When the NASCAR cars came to the Indianapolis Motor Speedway for the now famous Goodyear tire test back in the ’90s, I told one of my co-workers at Indianapolis Raceway Park that I’d seen stock cars run on that track before. He thought I was talking about the IROC test, but I told him it was in Nov. 1961.
As a 23-year-old race nut living in Louisville, I was on a trip to Indy for some reason, and I stopped by the Speedway museum. In those days, it was a lot smaller, taking up one wing of the old headquarters building at 16th & Georgetown – but it was still neat.
I heard cars going through the first turn and asked about it. They didn’t sound like Offies.
“Some kind of test going on,” I was told.
I went up in the grandstand, and sure enough, here comes two 1962 Pontiacs roaring down the front straightaway. The first a burgundy car with a white top, obviously a NASCAR stocker, and the second also set up the same way but in a black-and-white paint scheme with a little red light on top. Fastest police car I ever saw.
I managed to wangle my way into the garage and then the pit area and found out what was going on. Ray Nichels and his Nichels Engineering crew were doing a 24-hour endurance run. Ray had a big testing business and he wanted to show that his cars could run faster and further than any in history.
I had read about the Stevens Challenge Trophy, which was awarded to those who set a record for a 24-hour run at IMS in a stock car. The last run had been by Chrysler in 1954, with Tony Bettenhausen, Pat O’Connor and Bill Taylor driving. I’m willing to bet those were also NASCAR cars, with the early hemi engines.
I’ve since learned through a friend on trackforum.com that the trophy was officially retired after the Chrysler run, but that didn’t deter Ray.
Incidentally, if there is ANYTHING you’d like to know about the Brickyard, go to that website and ask away in one of the forums. I guarantee you can find out anything, down to who put the sparkplugs in the car that ran last in any given year.
Drivers for the 1961 run were Paul Goldsmith, Joe Weatherly, Rodger Ward, Len Sutton, Marvin Panch and Fireball Roberts. Getting to meet those guys was the thrill of a lifetime, and I even got to carry some tires around.

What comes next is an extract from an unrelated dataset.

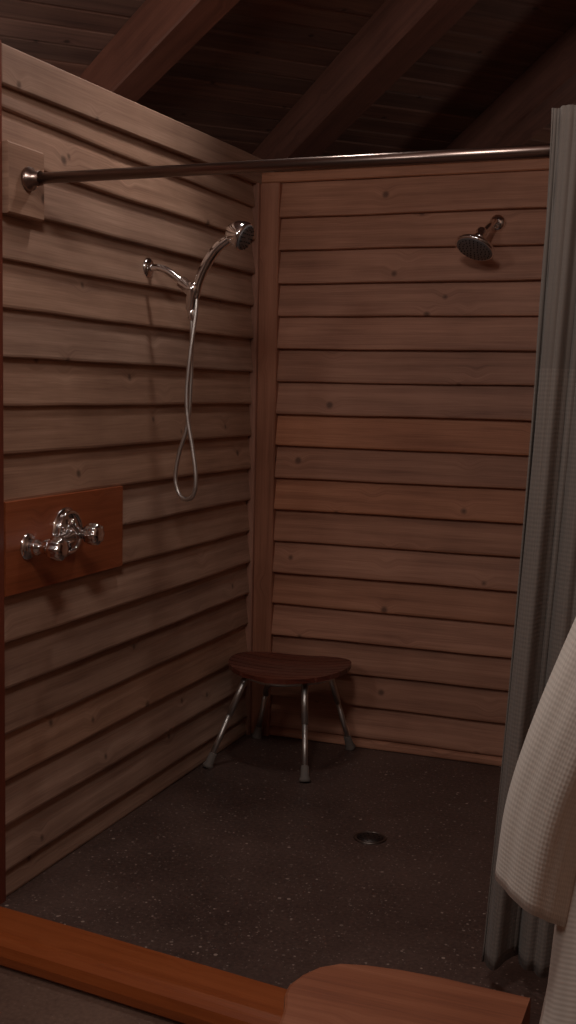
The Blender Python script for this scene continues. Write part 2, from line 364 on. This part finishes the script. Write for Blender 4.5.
# ---------------------------------------------------------------- shower stool
st=empty("shower_stool",(.29,-.275,0))
SC=Vector((.285,-.272,.365)); SR=.232
def dish(x,y):
    r=math.hypot(x,y)/SR; return .014*(abs(x/SR))**2.2-.006*(1-r*r)
ang=math.radians(8)
def srot(x,y): return (SC.x+x*math.cos(ang)-y*math.sin(ang), SC.y+x*math.sin(ang)+y*math.cos(ang))
B=Boards(); ns=9; yb=.185; sw=(yb+SR)/ns
def halfw(yy):
    if yy<=0: return math.sqrt(max(1e-5,SR*SR-min(-yy,SR-.001)**2))
    return SR*max(.05,(1-(yy/(yb+.004))**2.5))**(1/2.5)
for k in range(ns):
    y0=-SR+k*sw+.003; y1=-SR+(k+1)*sw-.003; ru=random.uniform(0,9); bvv=random.random()
    n=24; base=len(B.v)
    for i in range(n+1):
        for yy,top in ((y0,0),(y0,1),((y0+y1)/2,1),(y1,1),(y1,0)):
            w=halfw(yy); x=-w+2*w*i/n
            X0,Y0=srot(x,yy); B.v.append((X0,Y0,SC.z+dish(x,yy)+(0 if top else -.018)))
    for i in range(n):
        for e in range(5):
            a=base+i*5+e; b=base+i*5+(e+1)%5
            B.f.append((a,b,b+5,a+5)); u=i/n*.46+ru; v=k*.05+e*.012
            B.uv+=[(u,v),(u,v+.012),(u+.02,v+.012),(u+.02,v)]; B.bv+=[bvv]*4
    for r0,rev in ((base,True),(base+n*5,False)):
        f=[r0+e for e in range(5)]; B.f.append(tuple(f[::-1] if rev else f)); B.uv+=[(ru,0.0)]*5; B.bv+=[bvv]*5
B.obj("slatted_seat",M_seat,st)
feet=[(.055,-.50),(.44,-.50),(.468,-.06),(.075,-.075)]
tops=[(.165,-.40),(.392,-.395),(.405,-.175),(.175,-.17)]
ringp=catmull([(x,y,.334) for x,y in [tops[0],(.285,-.455),tops[1],(.45,-.28),tops[2],(.285,-.15),tops[3],(.12,-.28),tops[0]]],6)
tube("under_ring",ringp,.010,M_alu,st,n=10)
for i,(f,t) in enumerate(zip(feet,tops)):
    a=Vector((t[0],t[1],.345)); b=Vector((f[0],f[1],.012)); m=a.lerp(b,.45)
    tube("leg_upper_%d"%i,[a,m],.0125,M_alu,st,n=14); tube("leg_lower_%d"%i,[m,b],.0105,M_alu,st,n=14)
    d=(a-b).normalized()
    lathe("rubber_tip_%d"%i,[(.021,-.004),(.021,.006),(.016,.014),(.0145,.05),(.0125,.054)],(f[0],f[1],.005),d,M_rubber,st,n=20)
tube("cross_bar_0",[(tops[0][0],tops[0][1],.334),(tops[2][0],tops[2][1],.334)],.009,M_alu,st)
tube("cross_bar_1",[(tops[1][0],tops[1][1],.334),(tops[3][0],tops[3][1],.334)],.009,M_alu,st)
# ---------------------------------------------------------------- drain
dr=empty("floor_drain",(.811,-.908,0))
lathe("rim",[(.052,0),(.053,.002),(.050,.004),(.044,.0035),(.043,.001)],(.811,-.908,0),(0,0,1),simple("drain_steel",(.22,.19,.17,1),.4,1),dr)
lathe("cover",[(.042,.0),(.042,.003),(.010,.0036)],(.811,-.908,0),(0,0,1),simple("drain_cover",(.10,.085,.08,1),.5,1),dr)
for rr,nn in ((.016,6),(.03,12)):
    for k in range(nn):
        t=2*math.pi*k/nn; lathe("hole",[(.0035,0),(.0035,.0006)],(.811+rr*math.cos(t),-.908+rr*math.sin(t),.0036),(0,0,1),M_dark,dr,n=8)
# ---------------------------------------------------------------- wooden bench (foreground)
bn=empty("wooden_bench",(1.4,-2.73,0))
out=[(1.565,-2.525),(1.50,-2.522),(1.42,-2.518),(1.35,-2.520),(1.29,-2.528),(1.25,-2.540),(1.222,-2.565),(1.205,-2.60),(1.196,-2.64),(1.200,-2.67),(1.215,-2.71),(1.225,-2.76),(1.215,-2.82),(1.205,-2.88),(1.215,-2.93),(1.25,-2.955),(1.35,-2.962),(1.565,-2.96)]
n=len(out); c0=Vector((1.40,-2.74)); vs=[];
for z,s in ((.405,.97),(.412,.995),(.440,1.0),(.448,.99),(.451,.965)):
    for x,y in out: vs.append((c0.x+(x-c0.x)*s if x<1.56 else x,c0.y+(y-c0.y)*s,z))
fs=[];
for k in range(4):
    for i in range(n): j=(i+1)%n; fs.append((k*n+i,k*n+j,(k+1)*n+j,(k+1)*n+i))
fs.append(tuple(range(n))); fs.append(tuple(range(4*n,5*n))[::-1])
uvs=[]
for f in fs:
    for vi in f: uvs.append((vs[vi][0],vs[vi][1]+vs[vi][2]))
o=mesh("slab_top",vs,fs,M_bench,bn,uvs=uvs,bv=[.5]*len(uvs))
def leg(x,y):
    B=Boards(); B.box(-.012,.406,x-.025,x+.025,y-.025,y+.025,lambda l,p,q:(p,q,l)); o=B.obj("leg_%d"%(int(x*100)+int(-y*1000)),M_bench,bn)
for x in (1.27,1.51):
    for y in (-2.60,-2.89): leg(x,y)
# ---------------------------------------------------------------- bathrobe on a wall arm
rb=empty("bathrobe",(1.88,-2.75,1.6))
def loft(name,rings,mat,parent,close=True):
    n=len(rings[0]); vs=[];fs=[];uvs=[]
    for r in rings: vs+=r
    for k in range(len(rings)-1):
        for i in range(n if close else n-1):
            j=(i+1)%n; fs.append((k*n+i,k*n+j,(k+1)*n+j,(k+1)*n+i)); 
            a=i/n*.6;b=(i+1)/n*.6; c=vs[k*n][2]; d=vs[(k+1)*n][2]; uvs+=[(a,c),(b,c),(b,d),(a,d)]
    o=mesh(name,vs,fs,mat,parent,smooth=True,uvs=uvs); s=o.modifiers.new("t",'SOLIDIFY'); s.thickness=.006; return o
CX,CY=1.885,-2.78
rings=[]
for k in range(41):
    v=k/40; z=1.56-v*(1.56-.36)
    if v<.08: w=.09+(.19-.09)*(v/.08)**.6
    else: w=.19+.085*(v-.08)/.92+.02*max(0,v-.8)/.2
    dp=.055+.035*v; r=[]
    for i in range(96):
        t=2*math.pi*i/96
        fold=1+.05*v*math.sin(9*t+1.5*v)+.04*v*math.sin(14*t+2)
        r.append(Vector((CX+w*math.cos(t)*fold,CY+dp*math.sin(t)*fold*(1+.6*v*abs(math.cos(t))),z+.01*math.sin(5*t)*v)))
    rings.append(r)
loft("robe_body",rings,M_robe,rb)
def sleeve(name,path,ws,dps,cut=0):
    P=catmull(path,8); m=len(P); rings=[]
    for k,p in enumerate(P):
        v=k/(m-1); d=(P[min(k+1,m-1)]-P[max(k-1,0)]).normalized(); side=d.cross(Vector((0,1,0))).normalized()
        w=ws[0]+(ws[1]-ws[0])*v; dp=dps[0]+(dps[1]-dps[0])*v; r=[]
        for i in range(64):
            t=2*math.pi*i/64; fold=1+.05*math.sin(5*t+3*v)*v+.02*math.sin(11*t+5*v)
            off=side*(w*math.cos(t)*fold); pt=p+off+Vector((0,1,0))*(dp*math.sin(t)*fold)
            pt.z-=cut*(off.x/w)*v**4
            r.append(pt)
        rings.append(r)
    loft(name,rings,M_robe,parent=rb)
sleeve("sleeve_left",[(1.830,-2.78,1.50),(1.785,-2.80,1.33),(1.708,-2.81,1.13),(1.652,-2.82,.98),(1.617,-2.82,.86),(1.602,-2.82,.745)],(.062,.042),(.05,.038),cut=.02)
sleeve("sleeve_right",[(1.985,-2.78,1.50),(2.03,-2.79,1.30),(2.06,-2.80,1.08),(2.075,-2.80,.88),(2.085,-2.80,.74)],(.062,.062),(.05,.04))
tube("collar",catmull([(1.88,-2.86,1.05),(1.82,-2.86,1.30),(1.81,-2.83,1.50),(1.85,-2.76,1.58),(1.91,-2.76,1.58),(1.95,-2.83,1.50),(1.94,-2.86,1.30),(1.89,-2.87,1.05)]),.02,M_robe,rb)
tube("belt",[Vector((CX+.225*math.cos(t*math.pi/20),CY+.085*math.sin(t*math.pi/20),1.02)) for t in range(41)],.014,M_robe,rb)
wa=empty("coat_hook_arm",(2.26,-2.78,1.64))
tube("arm",[(2.262,-2.78,1.66),(1.88,-2.78,1.66),(1.865,-2.78,1.69)],.010,M_rod,wa)
lathe("wall_plate",[(.035,0),(.035,.006),(.015,.012)],(2.262,-2.78,1.66),(-1,0,0),M_rod,wa)
tube("hanger",catmull([(1.885,-2.78,1.675),(1.885,-2.78,1.60),(1.885,-2.78,1.575)]),.004,M_rod,rb)
tube("hanger_bar",catmull([(1.74,-2.78,1.51),(1.81,-2.78,1.55),(1.885,-2.78,1.575),(1.96,-2.78,1.55),(2.03,-2.78,1.51)]),.009,M_bench,rb)
# ---------------------------------------------------------------- lights: shower ceiling lamp, plus added off-camera fills
def fixture(name,x,y,r,power,col):
    z=zc(x,y)-.005; e=empty(name,(x,y,z))
    lathe("canopy",[(r*1.15,-.0),(r*1.15,-.03),(r*1.05,-.035)],(x,y,z),(0,0,1),M_dark,e)
    l=D.lights.new(name+"_light",'AREA'); l.shape='DISK'; l.size=2*r; l.energy=power; l.color=col
    o=D.objects.new("lamp",l); link(o,e); o.matrix_parent_inverse=Matrix.Translation(-e.location); o.location=(x,y,z-.04)
def fill_light(name,x,y,z,r,power,col):  # added fill point light, never in view; its cord and cap are invented
    e=empty(name,(x,y,z)); zz=zc(x,y)
    tube("fill_cord",[(x,y,zz),(x,y,z+r)],.004,M_dark,e); lathe("fill_cap",[(.03,0),(.05,-.03),(.05,-.04)],(x,y,z+r+.03),(0,0,1),M_dark,e)
    l=D.lights.new(name+"_light",'POINT'); l.shadow_soft_size=r; l.energy=power; l.color=col
    o=D.objects.new("fill_point",l); link(o,e); o.matrix_parent_inverse=Matrix.Translation(-e.location); o.location=(x,y,z)
fixture("shower_ceiling_lamp",.46,-1.0,.13,11.5,(1,.90,.83))
fill_light("added_fill",1.15,-3.3,2.75,.22,40,(1,.92,.86))  # added out of frame as soft ambient for walls and ceiling
fill_light("added_fill",-.2,-4.6,2.6,.22,28,(1,.92,.86))  # second added room fill, also out of frame
fill_light("added_fill",-1.25,-.9,2.0,.12,7,(1,.90,.82))  # added unseen behind the left wall to light the ceiling from below
fill_light("added_fill",1.75,1.2,1.9,.12,4.5,(1,.90,.82))  # added unseen behind the back wall, lifts the ceiling there
w=D.worlds.new("world"); S.world=w; w.use_nodes=True; w.node_tree.nodes['Background'].inputs[0].default_value=(.02,.02,.022,1)
# ---------------------------------------------------------------- camera
f,a,p,r=1158.3,math.radians(21.08),math.radians(5.98),math.radians(1.18)
F=Vector((-math.sin(a)*math.cos(p),math.cos(a)*math.cos(p),-math.sin(p))); R0=Vector((math.cos(a),math.sin(a),0)); U0=R0.cross(F)
R=R0*math.cos(r)+U0*math.sin(r); U=-R0*math.sin(r)+U0*math.cos(r)
cd=D.cameras.new("camera"); cam=D.objects.new("camera",cd); link(cam)
mw=Matrix((R,U,-F)).transposed().to_4x4(); mw.translation=Vector((1.82,-4.305,1.4)); cam.matrix_world=mw
cd.sensor_fit='VERTICAL'; cd.sensor_height=36; cd.lens=f*36/1024; cd.clip_start=.02
S.camera=cam
S.view_settings.view_transform='Standard'; S.view_settings.look='None'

The 24-hour attempt started at 3:00 p.m. that cold, dreary November day, with the Catalina and what Pontiac called the Police Enforcer carrying the ball from a standing start. On the second lap, Goldsmith set a new stock car one-lap record of 118.953 mph.
Not too much later, his throttle stuck headed into turn 4 and he slid along the wall, destroying the right-front tire and bending a lot of sheetmetal.
The choices were to start all over after repairing the car or do a Chad Knaus number and work on it during pit stops.
After talking things over with three of his mechanical brain trust – Tiny Worley, Bud Moore and Cotton Owens (the team also included Smokey Yunick and Banjo Matthews), Ray decided to get the car in running order as soon as possible and work on a specific area on each pit stop. First on the list was the headlights, of course.
I left about that time.
The first pit stop was four minutes and 47 seconds.
Over in the police cruiser, Fireball knocked out a lap at 122.132 on the 205th lap.
Rain came at 4:00 a.m. The Nichels team’s long involvement with the tire companies paid off as they went to a softer compound. The last 11 hours were run in the rain, with snow and sleet at times.
When it was all over, the Police Enforcer had averaged 107.787 mph, covering 2,586-plus miles. Ward was at the wheel at the end of the run. Sutton brought the Catalina in with 2,576-plus miles at 107.343, coming within 10 miles of making up the deficit from the long pit stops.
Why a police car? Well, even then manufacturers were interested in selling cars to law enforcement agencies, and Pontiac knew that the International Association of Chiefs of Police was having its annual convention in Indianapolis. They were of course invited out to the Speedway to view the run.
Kind of ironic that until the 1990s, the track record for a stock car at IMS was held by a police cruiser.